The rep for the Grafton sax company heard about it and lent him one - but Graftons were made of injection molded acrylic. You can hear how he sounds on the recording of that date (called Jazz at Massey Hall and readily available both as captured and in much improved remasters).  It’s far from a good recording, but you can easily tell that it’s Bird.  And he got a pretty fine tone from that Grafton, even though many others who tried it thought it was harsh and strident.  In fact, most pros hated it.  Ornette Coleman even used it as a “special effect”.

 

Bird was playing a Grafton on the wonderful live recording of the 1953 “One Night in Washington” concert with a fine big band (although none of the bebop legends was in it).  I only have the vinyl, but there are digital files of this beautiful and historic night of great jazz, and every jazz lover should own it.  Parker rarely played with a big band.

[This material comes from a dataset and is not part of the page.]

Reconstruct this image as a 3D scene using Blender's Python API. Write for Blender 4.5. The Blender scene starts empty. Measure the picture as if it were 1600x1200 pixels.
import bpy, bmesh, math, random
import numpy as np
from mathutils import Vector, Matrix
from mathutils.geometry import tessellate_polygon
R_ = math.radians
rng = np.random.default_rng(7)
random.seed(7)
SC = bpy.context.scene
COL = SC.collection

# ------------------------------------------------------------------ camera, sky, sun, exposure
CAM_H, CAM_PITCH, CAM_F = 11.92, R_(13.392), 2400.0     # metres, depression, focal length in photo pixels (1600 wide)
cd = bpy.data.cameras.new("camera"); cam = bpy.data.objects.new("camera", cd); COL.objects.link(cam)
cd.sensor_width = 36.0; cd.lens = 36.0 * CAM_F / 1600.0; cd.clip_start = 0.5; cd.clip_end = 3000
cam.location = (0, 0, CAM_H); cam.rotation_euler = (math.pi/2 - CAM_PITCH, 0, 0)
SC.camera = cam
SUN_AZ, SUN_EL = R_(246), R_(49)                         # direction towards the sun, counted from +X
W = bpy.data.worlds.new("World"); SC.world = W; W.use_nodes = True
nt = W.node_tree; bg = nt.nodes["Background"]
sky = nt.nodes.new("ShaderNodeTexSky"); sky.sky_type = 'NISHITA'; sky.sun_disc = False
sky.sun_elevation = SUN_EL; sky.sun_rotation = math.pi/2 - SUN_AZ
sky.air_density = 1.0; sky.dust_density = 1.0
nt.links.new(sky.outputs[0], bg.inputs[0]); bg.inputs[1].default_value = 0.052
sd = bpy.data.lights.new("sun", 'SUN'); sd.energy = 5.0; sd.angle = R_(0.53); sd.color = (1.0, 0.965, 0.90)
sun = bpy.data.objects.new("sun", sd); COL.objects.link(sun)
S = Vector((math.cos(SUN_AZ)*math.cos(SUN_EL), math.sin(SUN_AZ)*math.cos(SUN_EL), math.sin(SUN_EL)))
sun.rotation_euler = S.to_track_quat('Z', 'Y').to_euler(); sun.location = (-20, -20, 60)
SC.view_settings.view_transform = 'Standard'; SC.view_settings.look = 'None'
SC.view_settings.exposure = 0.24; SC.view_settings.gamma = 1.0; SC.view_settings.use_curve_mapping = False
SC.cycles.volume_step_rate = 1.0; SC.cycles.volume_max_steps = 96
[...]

Yet he showed up, hit the stand, and nailed every tune without rehearsals or printed music.  The recording is surprisingly well done, especially as it was made not in a concert hall or studio but in a club.


I’m pretty sure he started playing Graftons regularly, and I know they made his to his spec.  The key action on a Grafton used coil springs rather than the wire torsion springs used on standard saxes and clarinets.  This made the action so slow and spongy that it limited speed and accuracy of playing. Parker was so technically facile for much of his career that he was apparently not affected by these mechanical issues, even though most others were (no matter how well they played). 

 

This is exactly the kind of thinking and listening that I’ve been encouraging.  We’re discussing how different players and instruments can sound from each other, and what that adds to music.  Ben Webster’s Selmer was part of his sound, just as Stan Getz’s Selmer was part of his. No one who knows how they sounded would confuse the two.  But I hope you can see how a preference for one sound over the other could easily bias an innocent but unknowing audiophile toward systems that add the preferred flavor.

 

For me, seasoning is best reserved for food.